Puis l'atelier se termine avec quelques minutes de retard. On envisage quelque chose sur la durée, payant, mais Sabine reviendra vers nous pour préciser tout ça. Ce matin, j'ai eu le mail de Sabine, mais je suis en CDD jusqu'à fin janvier et au-delà, je ne suis pas certaine d'être à Paris. Je l'écris à Sabine à qui j'en avais déjà touché un mot, précisant que ça m'étonnerait que mon CDD soit renouvelé car il porte sur des missions précises. Sa réponse me touche peut-être plus que de raison : "Oui, tu m'avais bien prévenue. Et c'est une vraie tristesse de se dire que tu ne resteras pas parmi nous après janvier ! Tu es une perle !" De lire ces deux premières lignes, j'ai les larmes aux yeux.

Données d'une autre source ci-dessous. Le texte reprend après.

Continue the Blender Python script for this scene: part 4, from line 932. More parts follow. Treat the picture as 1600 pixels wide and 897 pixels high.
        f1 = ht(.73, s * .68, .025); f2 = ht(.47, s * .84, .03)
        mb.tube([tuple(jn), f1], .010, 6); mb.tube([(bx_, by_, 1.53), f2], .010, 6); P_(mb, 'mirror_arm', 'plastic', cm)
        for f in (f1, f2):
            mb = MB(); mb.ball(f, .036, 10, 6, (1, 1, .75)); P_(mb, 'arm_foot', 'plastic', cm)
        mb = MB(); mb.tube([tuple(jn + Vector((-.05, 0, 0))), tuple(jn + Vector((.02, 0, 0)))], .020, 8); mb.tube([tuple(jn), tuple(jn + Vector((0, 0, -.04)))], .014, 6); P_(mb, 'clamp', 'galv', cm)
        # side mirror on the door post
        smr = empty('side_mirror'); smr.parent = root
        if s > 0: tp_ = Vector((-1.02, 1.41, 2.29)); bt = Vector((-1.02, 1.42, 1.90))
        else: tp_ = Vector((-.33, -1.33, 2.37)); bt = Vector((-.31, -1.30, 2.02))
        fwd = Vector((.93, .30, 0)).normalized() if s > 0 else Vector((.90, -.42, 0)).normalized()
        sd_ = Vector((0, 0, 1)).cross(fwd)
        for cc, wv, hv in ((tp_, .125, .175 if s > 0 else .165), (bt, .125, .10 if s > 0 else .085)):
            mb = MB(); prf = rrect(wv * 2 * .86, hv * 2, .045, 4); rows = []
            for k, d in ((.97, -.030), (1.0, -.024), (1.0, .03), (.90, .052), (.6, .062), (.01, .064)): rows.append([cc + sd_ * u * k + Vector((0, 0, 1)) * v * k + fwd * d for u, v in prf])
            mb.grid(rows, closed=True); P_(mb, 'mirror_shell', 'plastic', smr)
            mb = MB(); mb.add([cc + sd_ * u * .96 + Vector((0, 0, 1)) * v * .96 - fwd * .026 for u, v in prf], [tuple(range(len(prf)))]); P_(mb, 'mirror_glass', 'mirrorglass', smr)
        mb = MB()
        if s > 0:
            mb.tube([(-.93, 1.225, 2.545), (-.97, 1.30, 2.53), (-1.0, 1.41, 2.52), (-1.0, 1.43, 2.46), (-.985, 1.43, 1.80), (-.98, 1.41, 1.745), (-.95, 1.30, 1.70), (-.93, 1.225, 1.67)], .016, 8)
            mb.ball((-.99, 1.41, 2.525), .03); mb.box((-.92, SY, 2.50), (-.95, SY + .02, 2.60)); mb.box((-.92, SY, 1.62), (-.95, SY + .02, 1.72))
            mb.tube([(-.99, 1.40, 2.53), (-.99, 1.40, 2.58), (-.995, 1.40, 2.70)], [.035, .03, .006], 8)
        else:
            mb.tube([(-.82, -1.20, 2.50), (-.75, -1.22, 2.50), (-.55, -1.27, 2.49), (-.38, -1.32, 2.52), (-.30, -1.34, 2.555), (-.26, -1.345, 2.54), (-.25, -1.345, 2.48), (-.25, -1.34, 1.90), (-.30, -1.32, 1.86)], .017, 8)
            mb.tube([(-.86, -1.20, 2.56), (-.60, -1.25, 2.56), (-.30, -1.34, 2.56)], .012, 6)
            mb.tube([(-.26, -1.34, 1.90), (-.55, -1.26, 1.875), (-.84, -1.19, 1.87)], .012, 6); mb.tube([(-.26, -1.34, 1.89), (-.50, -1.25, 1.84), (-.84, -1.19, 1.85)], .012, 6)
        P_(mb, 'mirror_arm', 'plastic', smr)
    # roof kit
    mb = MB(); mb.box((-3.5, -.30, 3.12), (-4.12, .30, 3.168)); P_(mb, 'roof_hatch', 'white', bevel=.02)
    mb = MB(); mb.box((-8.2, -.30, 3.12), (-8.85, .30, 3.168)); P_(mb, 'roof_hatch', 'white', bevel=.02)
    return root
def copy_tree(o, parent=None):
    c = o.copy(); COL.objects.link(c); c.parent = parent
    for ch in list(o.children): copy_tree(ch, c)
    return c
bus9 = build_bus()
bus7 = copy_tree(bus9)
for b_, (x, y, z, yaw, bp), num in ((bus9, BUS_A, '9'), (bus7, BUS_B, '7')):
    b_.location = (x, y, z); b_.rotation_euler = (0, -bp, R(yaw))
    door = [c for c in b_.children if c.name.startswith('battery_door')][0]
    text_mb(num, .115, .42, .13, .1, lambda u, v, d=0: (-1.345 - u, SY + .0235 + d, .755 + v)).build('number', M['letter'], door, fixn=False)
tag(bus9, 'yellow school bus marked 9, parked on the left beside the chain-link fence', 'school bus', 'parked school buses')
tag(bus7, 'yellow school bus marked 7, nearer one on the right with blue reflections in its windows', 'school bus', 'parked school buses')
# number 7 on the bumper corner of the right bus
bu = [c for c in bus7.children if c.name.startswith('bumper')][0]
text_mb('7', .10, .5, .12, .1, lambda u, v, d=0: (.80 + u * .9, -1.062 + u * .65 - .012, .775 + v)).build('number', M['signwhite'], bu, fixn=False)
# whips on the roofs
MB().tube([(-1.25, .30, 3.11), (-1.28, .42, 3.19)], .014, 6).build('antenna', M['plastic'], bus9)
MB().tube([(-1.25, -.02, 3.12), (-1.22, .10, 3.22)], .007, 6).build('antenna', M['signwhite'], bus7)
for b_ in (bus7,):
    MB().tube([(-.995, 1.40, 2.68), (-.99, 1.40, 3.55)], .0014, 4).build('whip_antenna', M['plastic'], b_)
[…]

Moi qui hésitais à rester, je crois que j'aimerais beaucoup ce CDI. Vraiment beaucoup. Je ne sais pas comment dealer avec Léa, ni avec le fait de me poser quelque part maintenant, mais je crois que j'ai envie de tenter. Après, rien ne dit que le poste s'ouvrira, rien ne dit que je serai prise. Mais il y a tellement de petites choses qui font que j'aimerais rester. Mais surtout une : l'envie d'avoir un impact. A mon échelle, faire ma part du colibri. On y revient toujours.